Quando o Tomás me chamou para adaptar Os sertões para os 15 anos da Amarello, como com tudo que ele me chama para fazer, me senti honrado pelo desafio. As diretrizes eram tão claras quanto ambiciosas. “Vamos adaptar a segunda parte do livro, ‘O Homem’, para um filme que irá acompanhar um espetáculo musical, mas que também irá funcionar como um filme por si só.” Me senti positivamente encurralado pelas minhas memórias e fui encarar, junto com meus colaboradores, os fantasmas de Euclides.
Me surpreendi com a amplitude da obra, um registro supostamente “jornalístico” sobre o remexer das grandes placas tectônicas que moldam um país. É um registro de um Brasil que estrebucha sob o peso do seu próprio destino — que vai se revelando, de forma alternada e aterrorizante, tão predestinado quanto acidental.

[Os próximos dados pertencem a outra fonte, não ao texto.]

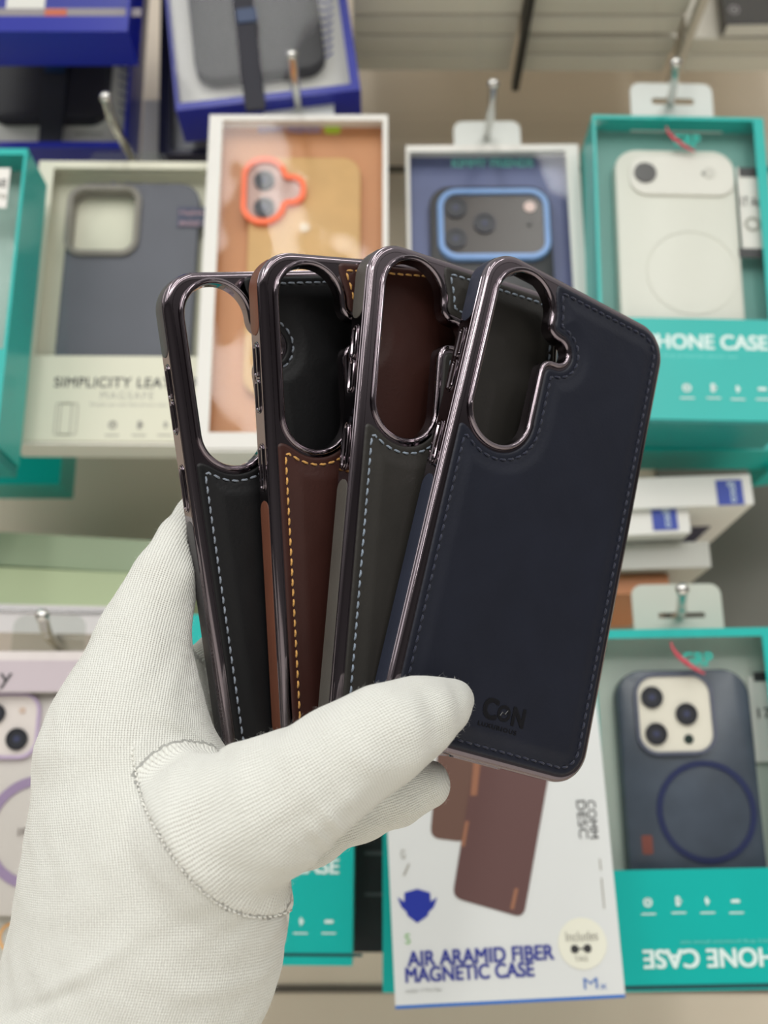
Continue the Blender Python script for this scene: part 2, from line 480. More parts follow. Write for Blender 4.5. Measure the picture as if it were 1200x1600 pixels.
def make_case(label, Rm, t, leather, side, thread):
    M = Matrix(((*Rm[0], t[0] * S), (*Rm[1], t[1] * S), (*Rm[2], t[2] * S), (0, 0, 0, 1)))
    c = empty('phone_case', CM @ M, label, 'phone case', 'leather phone cases fanned in the gloved hand')
    me_shell.build('bumper_frame', CHROME, c, smooth=24)
    plate('back_plate', [[tuple(p * S) for p in OUT + NOUT * -2.4], [tuple(p * S) for p in HOLE]], -1.3 * S, 0.0, CHROME, c)
    plate('lining', [[tuple(p * S) for p in OUT + NOUT * -2.0], [tuple(p * S) for p in HOLE]], -1.55 * S, -1.32 * S, LINING, c)
    LINER.build('inner_liner', LINING, c, smooth=30)
    me_ring.build('camera_ring', CHROME, c, smooth=40)
    lp = link_mesh('leather_panel', ME_LEATHER.copy(), leather, c, smooth=0)
    st = STITCH.build('stitching', thread, lp, smooth=0)
    st['label'] = 'row of thread stitches round the leather panel'
    INLAY_UP.build('side_inlay', side, c, smooth=30)
    INLAY_LOW.build('side_inlay', side, c, smooth=30)
    vb = button_mb(38.4, 48.6).build('volume_button', CHROME, c, smooth=30)
    button_mb(28.0, 38.0).build('volume_button', CHROME, c, smooth=30)
    frame_ring_mb(28.0, 48.6).build('button_surround', CHROME, c, smooth=30)
    button_mb(4.6, 18.2).build('power_button', CHROME, c, smooth=30)
    frame_ring_mb(4.6, 18.2).build('button_surround', CHROME, c, smooth=30)
    # charging port opening in the bottom wall
    pr = MB(); o1 = rrect(-9, 9, -7.2, -3.2, 2.0); o2 = rrect(-8, 8, -6.5, -3.9, 1.3)
    pr.add([], [])
    n = len(o1); L = [[(x * S, (-CH + 0.05) * S, z * S) for x, z in o1], [(x * S, (-CH - 0.35) * S, z * S) for x, z in inset(o1, .3)],
                      [(x * S, (-CH - 0.2) * S, z * S) for x, z in o2], [(x * S, (-CH + 0.6) * S, z * S) for x, z in o2]]
    pr.loft(L, False, True); pr.build('port_opening', CHROME, c, smooth=30)
    # embossed lettering at the foot of the panel
    emb = mat('embossed_' + leather.name, tuple(x * 0.75 for x in leather.node_tree.nodes['Principled BSDF'].inputs['Base Color'].default_value[:3]) + (1,), rough=0.3)
    em = mat('embossed_dark_leather', (0.006, 0.006, 0.008, 1), rough=0.28)
    zt = 1.06 * S
    for ch, x, w, h in (('i', -11.9, 1.5, 6.6), ('C', -5.6, 5.4, 6.2), ('N', 5.1, 4.7, 5.6)):
        text('logo', ch, x * S, -63.2 * S, zt, w * S, em, lp, height=h * S, weight=0.0004, depth=0.00012)
    lm = MB()
    lm.annulus(2.1 * S, -60.4 * S, 2.4 * S, 1.45 * S, zt - .0001, zt + .00014)
    lm.tube([(0.9 * S, -61.4 * S, zt), (1.6 * S, -60.2 * S, zt), (2.6 * S, -60.6 * S, zt), (3.4 * S, -59.4 * S, zt)], 0.3 * S, 6)
    lm.build('logo', em, lp)
    text('logo', 'LUXURIOUS', -6.2 * S, -65.6 * S, zt, 14 * S, em, lp, height=1.25 * S, weight=0.0003, spacing=1.25, depth=0.0001)
    return c

POSES = {
 'navy': (((0.8361, 0.2306, 0.4978), (-0.3125, 0.9459, 0.0867), (-0.4508, -0.2281, 0.863)), (46.63, -1.11, -339.91)),
 'grey': (((0.85, 0.0777, 0.521), (-0.1567, 0.9816, 0.1092), (-0.5029, -0.1745, 0.8465)), (22.14, 3.01, -341.1)),
 'brown': (((0.8732, -0.0563, 0.4841), (0.0363, 0.9981, 0.0507), (-0.486, -0.0267, 0.8736)), (-0.65, 3.48, -345.96)),
 'black': (((0.8698, -0.142, 0.4726), (0.12, 0.9898, 0.0767), (-0.4786, -0.01, 0.878)), (-23.5, 0.59, -347.62)),
}
make_case('navy leather phone case with navy stitching, frontmost in the fan under the gloved thumb', *POSES['navy'],
          leather_mat('navy_leather', srgb(25, 28, 40)), leather_mat('navy_side', srgb(44, 48, 62)), thread_mat('navy_thread', srgb(27, 32, 54)))
make_case('charcoal grey leather phone case with pale blue-grey stitching between navy and brown cases', *POSES['grey'],
          leather_mat('grey_leather', srgb(44, 42, 39)), leather_mat('grey_side', srgb(82, 78, 73)), thread_mat('pale_thread', srgb(128, 140, 154)))
make_case('dark brown leather phone case with golden yellow stitching', *POSES['brown'],
          leather_mat('brown_leather', srgb(58, 31, 26)), leather_mat('brown_side', srgb(110, 68, 52)), thread_mat('gold_thread', srgb(205, 154, 82)))
make_case('black leather phone case with grey stitching, leftmost and hindmost in the fan', *POSES['black'],
          leather_mat('black_leather', srgb(15, 15, 17)), leather_mat('black_side', srgb(70, 68, 70)), thread_mat('grey_thread', srgb(128, 136, 148)))

# ================================================================== GLOVED HAND (distance field -> one continuous surface)
def cp(px, py, d):                           # camera-space millimetres
    return np.array([(px - 600.0) / F * d, -(py - 800.0) / F * d, -d])
def chain(*rows):                            # rows: px, py, depth mm, radius px
    return [(cp(x, y, d), r * d / F) for x, y, d, r in rows]
PALM = [chain((225, 1330, 316, 158), (215, 1480, 312, 176), (150, 1700, 308, 198), (110, 1830, 306, 205)),
        chain((330, 1400, 302, 118), (300, 1500, 308, 120)),
        chain((230, 1310, 318, 160), (196, 1172, 322, 122))]
THUMB = chain((345, 1300, 294, 128), (420, 1260, 290, 104), (487, 1222, 288, 86), (545, 1180, 289, 78), (600, 1148, 292, 74), (655, 1120, 300, 58), (697, 1101, 308, 36), (716, 1091, 312, 22))
INDEX = chain((198, 1180, 322, 122), (212, 1080, 326, 90), (222, 1010, 330, 73), (240, 950, 334, 56), (259, 900, 338, 46), (282, 845, 344, 33), (310, 805, 350, 29), (345, 790, 356, 28))
MIDDLE = chain((215, 1210, 335, 95), (300, 1085, 353, 60), (360, 1030, 361, 50), (430, 985, 367, 46), (505, 955, 372, 38))
RINGF = chain((230, 1280, 345, 95), (310, 1190, 362, 58), (380, 1150, 372, 52), (470, 1115, 380, 46), (560, 1090, 384, 40))
LITTLE = chain((260, 1370, 335, 110), (380, 1330, 336, 66), (480, 1296, 334, 54), (560, 1264, 331, 46), (620, 1243, 329, 41), (668, 1226, 328, 37))

def cap_field(P, segs, k=6.0):
    d = None
    for (a, ra), (b, rb) in zip(segs[:-1], segs[1:]):
        ba = b - a
        t = np.clip(((P - a) @ ba) / (ba @ ba), 0, 1)
        q = np.linalg.norm(P - a - t[..., None] * ba, axis=-1) - (ra + (rb - ra) * t)
        d = q if d is None else smin(d, q, k)
    return d

CASE_BOX = [(np.array(r), np.array(t)) for r, t in POSES.values()]
SEAM_PX = [(212, 1158), (208, 1175), (212, 1205), (222, 1245), (240, 1288), (264, 1328), (292, 1366), (322, 1396), (356, 1419), (392, 1431), (430, 1430), (462, 1418), (505, 1395), (550, 1365)]
def spline(pts, n=8):
    P = np.array(pts, float); out = []
    for i in range(len(P) - 1):
        p0, p1, p2, p3 = P[max(i - 1, 0)], P[i], P[i + 1], P[min(i + 2, len(P) - 1)]
        for t in np.arange(n) / n:
            out.append(0.5 * ((2 * p1) + (-p0 + p2) * t + (2 * p0 - 5 * p1 + 4 * p2 - p3) * t * t + (-p0 + 3 * p1 - 3 * p2 + p3) * t ** 3))
    out.append(P[-1]); return np.array(out)
SEAM = spline(SEAM_PX, 5)
def to_px(P):
    return np.stack([600 + F * P[..., 0] / -P[..., 2], 800 - F * P[..., 1] / -P[..., 2]], -1)

def glove_field(P):
    palm = cap_field(P, PALM[0], 10)
    for c in PALM[1:]: palm = smin(palm, cap_field(P, c, 8), 16)
    d = smin(palm, cap_field(P, THUMB, 5), 9)
    for fgr, k in ((INDEX, 12), (MIDDLE, 8), (RINGF, 8), (LITTLE, 8)):
        d = smin(d, smin(palm, cap_field(P, fgr, 5), k), 1.5)
    # cloth: slack folds at the thumb's lower side and over the knuckle, soft unevenness everywhere
    q = to_px(P); x, y = q[..., 0], q[..., 1]
    front = P[..., 2] > -318
    def fold(x0, y0, x1, y1, w, amp):
        e0 = np.array([x1 - x0, y1 - y0]); L = e0 @ e0
        t = np.clip(((x - x0) * e0[0] + (y - y0) * e0[1]) / L, 0, 1)
        dd = np.hypot(x - x0 - t * e0[0], y - y0 - t * e0[1])
        return amp * np.exp(-(dd / w) ** 2) * np.sin(np.pi * (0.12 + 0.76 * t))
    f = 0
    for a in ((505, 1262, 532, 1300, 8, .9), (486, 1290, 520, 1330, 9, .9), (470, 1318, 502, 1362, 9, .7), (540, 1235, 552, 1262, 8, .6),
              (655, 1075, 690, 1150, 10, -.5), (250, 1135, 355, 1185, 11, -.9), (560, 1175, 600, 1215, 14, .4), (470, 1200, 520, 1240, 16, -.35),
              (60, 1560, 200, 1480, 14, .7), (0, 1590, 150, 1540, 12, -.6), (250, 1570, 420, 1520, 18, .5), (230, 1100, 310, 1150, 12, .4)):
        f = f + fold(*a)
    d = d - np.where(front, f, 0)
    d = d - 0.28 * np.sin(P[..., 0] * 0.33 + 1.7 * np.sin(P[..., 1] * 0.21)) * np.sin(P[..., 1] * 0.27 + 0.4 * P[..., 2])
    # sewn-in thumb: the seam sinks and the thumb side stands a little proud
    near = np.full(x.shape, 1e9); side = np.zeros(x.shape); perp = np.zeros(x.shape)
    for a, b in zip(SEAM[:-1], SEAM[1:]):
        ab = b - a; t = np.clip(((x - a[0]) * ab[0] + (y - a[1]) * ab[1]) / (ab @ ab), 0, 1)
        ex, ey = x - a[0] - t * ab[0], y - a[1] - t * ab[1]
        dd = np.hypot(ex, ey); m = dd < near
        near = np.where(m, dd, near); side = np.where(m, np.sign(ab[0] * ey - ab[1] * ex), side)
        perp = np.where(m, np.abs(ab[0] * ey - ab[1] * ex) / (np.hypot(*ab) * dd + 1e-6), perp)
    s = near * -side                           # positive on the thumb's side
    step = (0.75 * np.exp(-(np.maximum(s, 0) / 28) ** 2) * (s > 0)) * perp ** 2 - 0.34 * np.exp(-(s / 5) ** 2)
    d = d - np.where(front, step, 0)
    # the cases press into the cloth: nothing of the hand inside them
    for Rm, t in CASE_BOX:
        L = (P - t) @ Rm
        bx = sd_rbox(L[..., 0], L[..., 1], -CW - .1, CW + .1, -CH - .1, CH + .1, CR)
        bz = np.abs(L[..., 2] + CT / 2 - 0.5) - (CT / 2 + 0.75)
        d = smax(d, -np.maximum(bx, bz), 0.5)
    return d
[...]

Mais que fixar identidades, interessa-se pela pela travessia, pela passagem do espírito sobre o seu tempo, sobre as paisagens e pessoas — tão comuns quanto heróicas — que se encontravam no olho desse furacão. Ao acessar essa chave, a ousadia adaptativa de Zé Celso e Camila Mota pareceu natural e, talvez de forma levianamente ousada, senti-me à vontade para a inevitável interpretação.
Existe uma fábula atribuída a Borges: a de um império que, em busca de um conhecimento absoluto, criou um mapa tão detalhado que coincidia exatamente com o território. O mapa e a terra se tornaram indistintos, e, ao longo do tempo, o mapa foi abandonado, deixado a se desfazer sob sol e chuva. Assim, as pessoas que viviam sob o império caminhavam em um terreno que se revelava nas fendas e rasguras do mapa.
Pensando no mapa de Borges (e em Euclides, João, Zé, etc.) quis, portanto, estabelecer os lugares e os parâmetros para a travessia; e, mais importante ainda, para o ato de se aventurar; de procurar, sempre, o olho do furacão. Afinal, apesar da passagem de João, o Brasil continua aí — interminável, indecifrável, imenso.
Saúdo e agradeço a Amarello, que há 15 anos nos inspira a nos lançar sempre em aventuras.